Drupal-8-manina is at its highest. Modules are being ported, blog posts are being written, and new sites are being coded, so we in Gizra decided to join the party.
We started with a simple site that will replace an existing static site. But we needed to migrate node attachments, and we just couldn’t find an existing solution. Well, it was time to reach out to the community
Any example of #Drupal 8 migration of files/ images out there? (including copy from source into public:// )
— Amitai Burstein (@amitaibu) April 8, 2016
A few minutes after the tweet was published, we received a great hint from the fine folks at Evolving Web. They were already migrating files into Drupal 8 from Drupal 7, and were kind enough to blog post about it.
However, we were still missing another piece of the puzzle, as we also wanted to migrate files from an outside directory directly into Drupal. I gave my good friend @jsacksick a poke (it’s easy, as he sits right in front of me), and he gave me the answer on a silver platter.
An example for super heroes
For this blog post I created a dummy Drupal 8 installation profile with way too much information about super heroes. The migration module can migrate some images along with some CSV data about them.
If you’ll look closely you can see that I’ve attached an SQL dump with raw tables. This raw table will be the source that eventually will migrated into nodes, and you can read here how it was created with csv2sql.
Basic structure of migration
The description of the mapping between the source table and the destination node type is in a yaml file.
Let’s go over the interesting parts of the process
:
process:
type:
plugin: default_value
default_value: super_heroes
uid:
plugin: default_value
default_value: 1
title: _title
field_image:
source: _image
plugin: file_import
field_alter_ego: _alter_ego
'body/value': _description
In Drupal 7, because we wanted to prepare the value before populating the entity fields, we did it in a prepare method. In Drupal 8 we have process plugins.
For example, the default_value
plugin will populate the (configurable) field of the entity with a raw value like the name of
a content type or a user ID, in case we are migrating all the nodes with the same author (e.g. user ID 1).
But we can, of course, have our own logic. In the transform method of the process plugin we can massage our data and return any value which will eventually populate the field.

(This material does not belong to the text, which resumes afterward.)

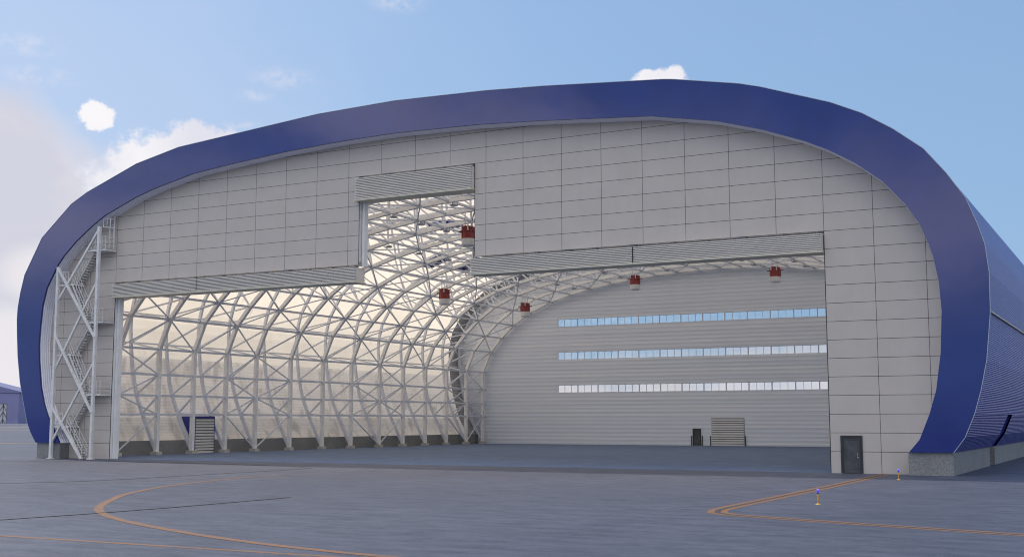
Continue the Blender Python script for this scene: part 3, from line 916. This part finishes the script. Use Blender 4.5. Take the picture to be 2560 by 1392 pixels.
def blob(px, py, rx, ry, noise, amp, edge):
    c = pix(px, py); right = c.cross(Vector((0, 0, 1))).normalized(); up = right.cross(c)
    w = dot(c)
    u = t.math('DIVIDE', dot(right), t.math('MAXIMUM', w, .05)); v = t.math('DIVIDE', dot(up), t.math('MAXIMUM', w, .05))
    e = t.math('SQRT', t.math('ADD', t.math('POWER', t.math('DIVIDE', u, rx / 3025.), 2), t.math('POWER', t.math('DIVIDE', v, ry / 3025.), 2)))
    e = t.math('ADD', e, t.math('MULTIPLY', noise, amp))
    r = t.node('ShaderNodeMapRange', interpolation_type='SMOOTHSTEP'); t.link(e, r.inputs['Value'])
    r.inputs['From Min'].default_value = 1 - edge; r.inputs['From Max'].default_value = 1 + edge; r.inputs['To Min'].default_value = 1; r.inputs['To Max'].default_value = 0
    return t.math('MULTIPLY', r.outputs[0], t.math('GREATER_THAN', w, .05))
def fmax(L):
    r = L[0]
    for x in L[1:]: r = t.math('MAXIMUM', r, x)
    return r
VEIL = t.ramp(sep.outputs[2], .0, .42)
veil_fac = t.math('SUBTRACT', .80, t.math('MULTIPLY', VEIL, .20))
col = vmix(veil_fac, col, lin(139, 176, 219))
# broad wisps over the whole dome
pz = t.math('ADD', t.math('ABSOLUTE', sep.outputs[2]), .12)
cb = t.node('ShaderNodeCombineXYZ'); t.link(t.math('DIVIDE', sep.outputs[0], pz), cb.inputs[0]); t.link(t.math('DIVIDE', sep.outputs[1], pz), cb.inputs[1])
wn = t.node('ShaderNodeTexNoise'); t.link(cb.outputs[0], wn.inputs['Vector']); wn.inputs['Scale'].default_value = .9; wn.inputs['Detail'].default_value = 7; wn.inputs['Roughness'].default_value = .58; wn.inputs['Distortion'].default_value = .4
wisp = t.math('MULTIPLY', t.math('MULTIPLY', t.ramp(wn.outputs['Fac'], .56, .80), t.ramp(rag.outputs['Fac'], .38, .66)), .2)
col = vmix(wisp, col, lin(226, 226, 236))
# tall bright cloud deck on the side of the sky behind the viewer, added to light the front wall
fill_deck = t.math('MULTIPLY', t.ramp(dot(Vector((.10, -.92, .38)).normalized()), .05, .55), t.math('MULTIPLY', t.ramp(t.math('ADD', sep.outputs[2], t.math('MULTIPLY', soft_f, .08)), .075, .15), t.ramp(t.math('ADD', wn.outputs['Fac'], t.math('MULTIPLY', soft_f, .5)), .40, .60)))
col = vmix(fill_deck, col, tuple(v / SKY for v in (1.52, 1.47, 1.50)))
# bank of pale haze near the horizon
hz = t.math('SUBTRACT', 1.0, t.ramp(t.math('ADD', sep.outputs[2], t.math('ADD', t.math('MULTIPLY', soft_f, .10), t.math('MULTIPLY', rag_f, .07))), .020, .072))
hz = t.math('MULTIPLY', hz, t.ramp(dot(Vector((-.467, .884, 0))), -.35, .25))
col = vmix(t.math('MULTIPLY', hz, .92), col, lin(236, 226, 228))
# soft bank to the left
bank = fmax([blob(-60, 520, 290, 210, soft_f, 3.0, .5), blob(-70, 380, 170, 120, soft_f, 3.0, .5), blob(170, 640, 120, 70, soft_f, 3.0, .7)])
pale = blob(-100, 420, 900, 620, soft_f, .6, .9)
col = vmix(t.math('MULTIPLY', pale, .38), col, lin(214, 222, 242))
col = vmix(t.math('MULTIPLY', bank, .85), col, vmix(t.ramp(soft.outputs['Fac'], .36, .62), lin(214, 212, 222), lin(246, 234, 231)))
low = fmax([blob(30, 905, 210, 110, soft_f, 1.2, .35), blob(150, 690, 110, 60, soft_f, 1.2, .5)])
col = vmix(t.math('MULTIPLY', low, .9), col, lin(238, 234, 238))
cum = fmax([blob(240, 290, 40, 36, fine_f, 1.3, .16), blob(1648, 206, 66, 32, fine_f, 1.0, .16), blob(1625, 190, 30, 15, fine_f, 1.4, .25), blob(1688, 190, 24, 22, fine_f, 1.2, .22),
            blob(490, 366, 66, 62, fine_f, 1.1, .18), blob(572, 380, 66, 58, fine_f, 1.1, .18), blob(395, 425, 115, 86, fine_f, 1.1, .2), blob(300, 470, 80, 66, fine_f, 1.3, .4)])
shade = t.ramp(soft.outputs['Fac'], .3, .62)
col = vmix(cum, col, vmix(shade, lin(226, 226, 238), lin(250, 248, 250)))
thin = fmax([blob(705, 198, 70, 26, fine_f, 1.6, .6), blob(95, 190, 80, 20, fine_f, 1.4, .6), blob(60, 112, 70, 24, fine_f, 1.6, .6), blob(990, 6, 60, 22, fine_f, 1.6, .6), blob(600, 312, 40, 10, fine_f, 1.4, .6), blob(640, 240, 40, 14, fine_f, 1.6, .7)])
col = vmix(t.math('MULTIPLY', thin, t.math('MULTIPLY', t.ramp(finen.outputs['Fac'], .36, .68), .38)), col, lin(236, 234, 242))
t.link(col, bg.inputs['Color'])
scene.view_settings.view_transform = 'Standard'; scene.view_settings.look = 'None'; scene.view_settings.exposure = 0; scene.view_settings.gamma = 1
scene.cycles.use_denoising = True
scene.cycles.pixel_filter_type = 'BLACKMAN_HARRIS'; scene.cycles.filter_width = 1.05
scene.cycles.max_bounces = 8; scene.cycles.diffuse_bounces = 5; scene.cycles.transparent_max_bounces = 12
scene.cycles.sample_clamp_indirect = 6
scene.render.film_transparent = False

In our case, the transform
method is responsible for adding the new file into Drupal using file_unmanaged_copy
and friends.
Conclusion
Some of the know hows and best practices are still missing from Drupal 8. But they can and should be re-learned and re-published. So remember kids, if you ever feel frustrated about not finding a solution, always reach out to smart community members and then write a post about it, so everybody can profit.